Like how every hour or so the bus stopped, the driver made a totally incomprehensible announcement in Polish, and everyone plodded off the bus to stand despondently in bathroom lines, or desperately smoke cigarettes. Oh, bus people. The same pathetic jumble no matter what country you're in.
Or how at one in the morning, the bus stopped and we looked out the windows to see an eerily lit castle, complete with dragons and wizards and what I think was supposed to be an Amazon. We left the bus in a daze, clutching our packet of crackers (we ate one at every stop as a way to stave off madness). Most of the lights were off, but a chorus of children's voices sang out in German from a darkened bumper car arena. It was at this point, wandering around this empty amusement park/ rest stop/ duty free shop, that we realized reality had abandoned us. We were on the crazy bus to Poland. First stop: Excalibur City, Austria.
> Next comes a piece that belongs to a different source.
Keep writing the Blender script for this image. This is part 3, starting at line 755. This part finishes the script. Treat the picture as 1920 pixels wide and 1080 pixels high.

Nothing else during the long night really compared to this, but things came close. A British-made kickboxing B movie translated by the droning voice of one Polish man, a 4am stop at the Polish border in which an officer came on board to check everyone's passports and we realized we had no idea if we were even allowed to just cruise into Poland on a bus, and a 7am unexpected bus transfer where Mark wandered from parked bus to parked bus asking hopefully, “Krakow?” And always the comforting dry mouthfuls of our individually packaged Saltine crackers.
We made it eventually to Krakow, and after a 4 hour long train ride, to Brzeg, tiny Polish town full of wild Gypsy children and the start of our BuskerBus adventures.
Our little red car has just entered Vienna. We have one quick stop, then 2 hours until we arrive in our Austrian friends' hometown. Until next time, Americanos!
The last package of crackers, eaten on the train from Krakow to Brzeg.